Provide an exact reproduction of every entry.

## START Records provided

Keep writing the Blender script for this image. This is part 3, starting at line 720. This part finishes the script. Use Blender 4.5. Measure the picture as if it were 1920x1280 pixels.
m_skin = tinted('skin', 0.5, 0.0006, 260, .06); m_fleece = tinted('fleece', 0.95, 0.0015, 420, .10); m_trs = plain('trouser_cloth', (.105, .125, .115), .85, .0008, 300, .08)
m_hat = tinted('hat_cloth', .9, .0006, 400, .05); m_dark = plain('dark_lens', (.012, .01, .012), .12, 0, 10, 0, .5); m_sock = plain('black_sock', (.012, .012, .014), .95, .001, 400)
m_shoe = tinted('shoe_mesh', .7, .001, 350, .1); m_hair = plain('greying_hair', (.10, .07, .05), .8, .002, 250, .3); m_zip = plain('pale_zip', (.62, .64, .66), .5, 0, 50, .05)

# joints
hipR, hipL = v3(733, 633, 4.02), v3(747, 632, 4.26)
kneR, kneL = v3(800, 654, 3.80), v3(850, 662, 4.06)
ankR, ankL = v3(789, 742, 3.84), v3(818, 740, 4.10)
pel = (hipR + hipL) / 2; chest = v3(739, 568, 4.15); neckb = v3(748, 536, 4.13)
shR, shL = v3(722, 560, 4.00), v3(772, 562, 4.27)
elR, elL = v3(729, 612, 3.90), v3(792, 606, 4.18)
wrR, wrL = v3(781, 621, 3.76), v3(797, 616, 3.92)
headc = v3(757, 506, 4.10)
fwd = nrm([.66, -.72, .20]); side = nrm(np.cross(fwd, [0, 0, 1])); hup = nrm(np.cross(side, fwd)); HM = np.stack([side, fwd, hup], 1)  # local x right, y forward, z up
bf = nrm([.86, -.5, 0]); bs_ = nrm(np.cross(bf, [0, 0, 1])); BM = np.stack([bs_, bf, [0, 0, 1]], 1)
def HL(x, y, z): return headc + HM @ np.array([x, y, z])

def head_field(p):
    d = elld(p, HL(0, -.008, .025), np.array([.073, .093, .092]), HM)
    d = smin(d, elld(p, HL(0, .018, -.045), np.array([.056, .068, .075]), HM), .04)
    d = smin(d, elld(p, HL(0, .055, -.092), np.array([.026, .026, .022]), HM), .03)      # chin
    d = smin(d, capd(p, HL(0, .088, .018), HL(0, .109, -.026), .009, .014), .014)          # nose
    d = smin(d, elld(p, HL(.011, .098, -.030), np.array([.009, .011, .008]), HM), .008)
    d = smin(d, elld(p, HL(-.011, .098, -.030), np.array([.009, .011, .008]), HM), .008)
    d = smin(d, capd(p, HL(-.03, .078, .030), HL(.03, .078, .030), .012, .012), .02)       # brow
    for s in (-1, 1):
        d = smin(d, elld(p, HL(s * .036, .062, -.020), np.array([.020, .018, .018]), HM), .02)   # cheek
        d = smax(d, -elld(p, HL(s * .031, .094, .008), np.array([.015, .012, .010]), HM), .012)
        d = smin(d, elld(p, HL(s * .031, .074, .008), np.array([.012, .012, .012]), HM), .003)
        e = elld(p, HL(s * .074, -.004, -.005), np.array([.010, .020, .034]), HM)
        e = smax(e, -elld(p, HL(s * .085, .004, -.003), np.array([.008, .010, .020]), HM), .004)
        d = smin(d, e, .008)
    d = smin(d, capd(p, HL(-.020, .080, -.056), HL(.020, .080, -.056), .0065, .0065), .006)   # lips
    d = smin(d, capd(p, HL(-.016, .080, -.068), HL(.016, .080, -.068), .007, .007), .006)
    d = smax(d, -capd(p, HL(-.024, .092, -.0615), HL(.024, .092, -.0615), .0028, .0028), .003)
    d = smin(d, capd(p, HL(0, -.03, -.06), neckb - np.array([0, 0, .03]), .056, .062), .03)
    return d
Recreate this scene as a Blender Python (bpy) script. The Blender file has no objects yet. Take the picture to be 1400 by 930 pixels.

## END Records provided

*Output of the task:*
Keep writing the Blender script for this image. This is part 3, starting at line 720. This part finishes the script. Use Blender 4.5. Measure the picture as if it were 1920x1280 pixels.
m_skin = tinted('skin', 0.5, 0.0006, 260, .06); m_fleece = tinted('fleece', 0.95, 0.0015, 420, .10); m_trs = plain('trouser_cloth', (.105, .125, .115), .85, .0008, 300, .08)
m_hat = tinted('hat_cloth', .9, .0006, 400, .05); m_dark = plain('dark_lens', (.012, .01, .012), .12, 0, 10, 0, .5); m_sock = plain('black_sock', (.012, .012, .014), .95, .001, 400)
m_shoe = tinted('shoe_mesh', .7, .001, 350, .1); m_hair = plain('greying_hair', (.10, .07, .05), .8, .002, 250, .3); m_zip = plain('pale_zip', (.62, .64, .66), .5, 0, 50, .05)

# joints
hipR, hipL = v3(733, 633, 4.02), v3(747, 632, 4.26)
kneR, kneL = v3(800, 654, 3.80), v3(850, 662, 4.06)
ankR, ankL = v3(789, 742, 3.84), v3(818, 740, 4.10)
pel = (hipR + hipL) / 2; chest = v3(739, 568, 4.15); neckb = v3(748, 536, 4.13)
shR, shL = v3(722, 560, 4.00), v3(772, 562, 4.27)
elR, elL = v3(729, 612, 3.90), v3(792, 606, 4.18)
wrR, wrL = v3(781, 621, 3.76), v3(797, 616, 3.92)
headc = v3(757, 506, 4.10)
fwd = nrm([.66, -.72, .20]); side = nrm(np.cross(fwd, [0, 0, 1])); hup = nrm(np.cross(side, fwd)); HM = np.stack([side, fwd, hup], 1)  # local x right, y forward, z up
bf = nrm([.86, -.5, 0]); bs_ = nrm(np.cross(bf, [0, 0, 1])); BM = np.stack([bs_, bf, [0, 0, 1]], 1)
def HL(x, y, z): return headc + HM @ np.array([x, y, z])

def head_field(p):
    d = elld(p, HL(0, -.008, .025), np.array([.073, .093, .092]), HM)
    d = smin(d, elld(p, HL(0, .018, -.045), np.array([.056, .068, .075]), HM), .04)
    d = smin(d, elld(p, HL(0, .055, -.092), np.array([.026, .026, .022]), HM), .03)      # chin
    d = smin(d, capd(p, HL(0, .088, .018), HL(0, .109, -.026), .009, .014), .014)          # nose
    d = smin(d, elld(p, HL(.011, .098, -.030), np.array([.009, .011, .008]), HM), .008)
    d = smin(d, elld(p, HL(-.011, .098, -.030), np.array([.009, .011, .008]), HM), .008)
    d = smin(d, capd(p, HL(-.03, .078, .030), HL(.03, .078, .030), .012, .012), .02)       # brow
    for s in (-1, 1):
        d = smin(d, elld(p, HL(s * .036, .062, -.020), np.array([.020, .018, .018]), HM), .02)   # cheek
        d = smax(d, -elld(p, HL(s * .031, .094, .008), np.array([.015, .012, .010]), HM), .012)
        d = smin(d, elld(p, HL(s * .031, .074, .008), np.array([.012, .012, .012]), HM), .003)
        e = elld(p, HL(s * .074, -.004, -.005), np.array([.010, .020, .034]), HM)
        e = smax(e, -elld(p, HL(s * .085, .004, -.003), np.array([.008, .010, .020]), HM), .004)
        d = smin(d, e, .008)
    d = smin(d, capd(p, HL(-.020, .080, -.056), HL(.020, .080, -.056), .0065, .0065), .006)   # lips
    d = smin(d, capd(p, HL(-.016, .080, -.068), HL(.016, .080, -.068), .007, .007), .006)
    d = smax(d, -capd(p, HL(-.024, .092, -.0615), HL(.024, .092, -.0615), .0028, .0028), .003)
    d = smin(d, capd(p, HL(0, -.03, -.06), neckb - np.array([0, 0, .03]), .056, .062), .03)
    return d
Recreate this scene as a Blender Python (bpy) script. The Blender file has no objects yet. Take the picture to be 1400 by 930 pixels.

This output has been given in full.